Miguel es un anciano casi ciego que suele estar en la barandilla de un aparcamiento de la calle Fuencarral. Viudo, solo, tenía por toda compañía a su perro Miki. Unos desalmados se lo han llevado ante la indiferencia de los transeúntes, me cuenta hoy entre lágrimas, y la soledad de Miguel se acentúa. Miguel reza porque le devuelvan su perro. Es una persona real, con problemas reales y la solución también debe ser real. No es una cadena. Le conozco, hablaba con él casi todos los días mientras su perro me hacía fiestas y zalamerías. Hoy estaba solo, llorando en silencio, todo el mundo estaba muy ocupado para ocuparse de un anciano mal vestido y triste.

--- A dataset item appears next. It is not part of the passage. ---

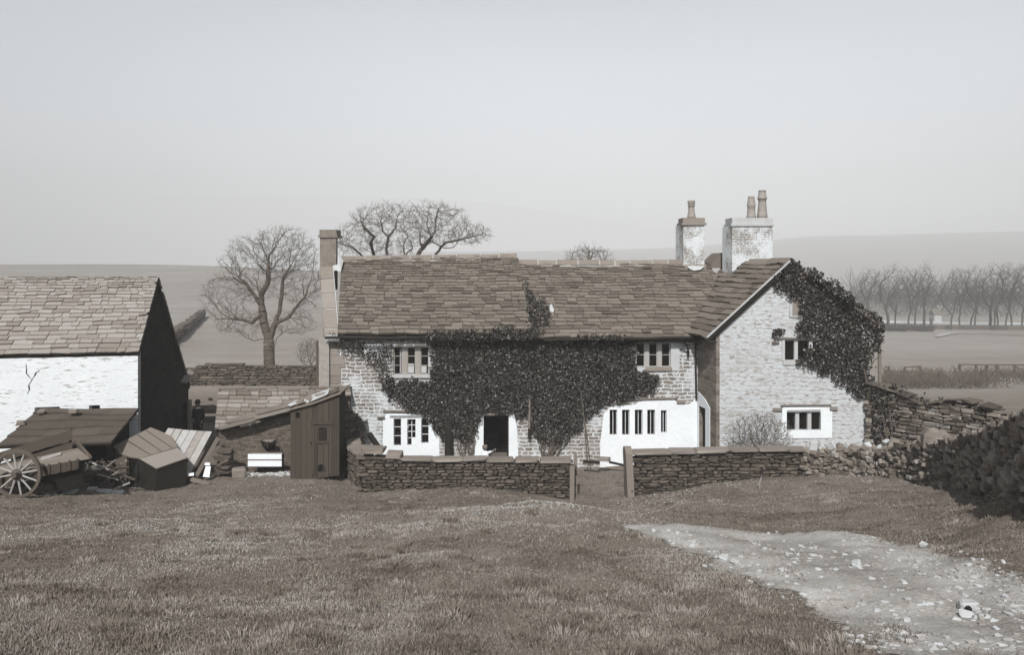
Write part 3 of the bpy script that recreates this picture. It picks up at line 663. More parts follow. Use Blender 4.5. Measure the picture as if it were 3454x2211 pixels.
# rainwater pipes
mb = MB(); mb.tube([P(2349, 1148, 27.7), P(2346, 1165, 27.85), P(2349, 1350, 27.92)], 0.035, 8); mb.tube([P(2296, 1150, 27.6), P(2318, 1165, 27.7), P(2322, 1190, 27.85), P(2321, 1205, 27.9)], 0.04, 6); mb.build('downpipe', M['lead'], house)
mb = MB(); mb.tube([P(2966, 1150, 26.9), P(2968, 1340, 26.9)], 0.06, 8); mb.box(WX(2955, 26.8), WX(2984, 26.8), 26.8, 27.0, WZ(1158, 26.8), WZ(1142, 26.8)); mb.box(WX(2958, 26.8), WX(2980, 26.8), 26.78, 27.0, WZ(1187, 26.8), WZ(1182, 26.8)); mb.build('downpipe', M['woodgrey'], house)
mb = MB(); mb.tube([P(1787, 1335, 27.86), P(1786, 1400, 27.86), P(1785, 1447, 27.86)], 0.045, 8); mb.build('downpipe', M['woodgrey'], house)
mb = MB(); mb.tube([P(1786, 1447, 27.86), P(1786, 1482, 27.86)], 0.06, 8); mb.build('downpipe_foot', M['lead'], house)

# ----- whitewashed surrounds (rendered bands proud of the stone)
def washed(name, x, bot, top, holes):
    mb = MB(); wall_strips(mb, (0, YF - 0.022, 0), (1, 0, 0), (0, -1, 0), x, bot, top, holes, 0.02); return mb.build(name, M['white'], house)
wob = lambda pts, s: interp([(fx(a), fz(b)) for a, b in pts])
xs = [fx(v) for v in range(1292, 1483, 10)]
washed('window_whitewash', xs, lambda x: -0.3, wob([(1290, 1425), (1297, 1397), (1420, 1395), (1452, 1414), (1462, 1450), (1480, 1468), (1484, 1490)], 1), W2)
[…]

Con tantos amigos de los animales que hay por ahí, estuve preguntando en las redes sociales si alguien podría darle un perrito. No puede ser grande, Miguel es pequeño, sin fuerzas y no ve bien. Más que las monedas, agradece los ratos de conversación humana sentados en el pretil de la barandilla viendo pasar la vida, los dedos amarillos de los cigarrillos liados que fuma, la voz ronca, rota como su vida. No es perfecto, ni de lejos. Algunos me advirtieron que si era así o asá. Yo tampoco lo soy pero no vivo en la calle ni duermo en un zaguán como un payaso esquizofrénico un poco más abajo, junto a un quiosco de prensa.

Hay varios migueles por Madrid, en la ruta que recorre la gente atareada, de tienda en tienda, sombras humanas apenas percibidas más allá de algunos, los menos, que calman su conciencia con unos céntimos de euro sin apenas mirar porque no quieren ver la miseria, la podredumbre y la pobredumbre, la ancianidad a la intemperie en una sociedad que rinde culto a los cuerpos, que reivindica la juventud como un estado permanente, que no ha leído al poeta hispano Rubén Darío.

La calle Fuencarral es testigo, desde la Gran Vía hasta la Glorieta de Quevedo. Sus aceras atestadas las recorren amas de casa y ancianos por las mañanas en el quehacer cotidiano, compradores por las tardes y juerguistas por las noches que combinan el himno regional asturiano con el My Darling Clementine de los erasmus. Para todos y cada uno de ellos hay sombras, casi invisibles, sentadas en los pretiles, en los zaguanes, en la entrada de los comercios, exponiendo su indigencia al sol. Pero no juzgo, no puedo hacerlo, yo no soy Miguel.